Problem:
Show that $Cov(X,Y)=0$ while X and Y are dependent.$$f_{X,Y}(x,y)=\begin{cases}1 \ &\text{ for } -y<x<y,0<y<1\\0\ &\text{ otherwise } \end{cases}$$
Attempt:
Starting by drawing the domain for the joint density function I derive a triangle with corners in (0,0), (1,0) and (1,1).
My solution strategy hence becomes to compute the corresponding marginal density functions from:
$$f_{X}(x)=\int_{\in D} f_{X,Y}(x,y) \text{ }dy $$ and to compute the covariance from:
$$Cov(X,Y)=E[XY]-E[X]E[Y].$$ The expected value for X is derived from:
$$E[X]=\int_{-\infty}^\infty x f_{X}(x) \text{ }dx $$ and E[Y] is similarly computed. Likewise
$$E[XY]=\int_{-\infty}^\infty\int_{-\infty}^\infty xy f_{X,Y}(x,y) \text{ }dxdy. $$
Lastly, dependent variables would not fulfil the independent criterion:
$$f_{X,Y}(x,y)=f_X(x)f_Y(y).$$
I suspect that my marginal density functions are incorrect since I fail to get the equality:
$$E[XY]=E[X]E[Y]$$
Which in turn implies that I have misinterpreted the domain or the boundaries from which the marginal densities are computed.

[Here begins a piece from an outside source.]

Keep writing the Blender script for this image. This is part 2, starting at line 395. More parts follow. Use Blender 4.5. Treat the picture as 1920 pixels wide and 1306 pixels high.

I am again solving this as an exercise in my probability course and any help would be greatly appreciated!
Best Answer
The support comprises a triangle with vertices $(0,0)$, $(1,1)$, and $(-1,1)$. Thus, the proper calculation should show that $\operatorname{E}[X] = 0$, $\operatorname{E}[Y] = 2/3$, and $$\operatorname{E}[XY] = \int_{y=0}^1 \int_{x=-y}^y xy \, dx \, dy = 0.$$ Thus $$\operatorname{Cov}[X,Y] = 0$$ as claimed, but clearly $X$ and $Y$ are not independent.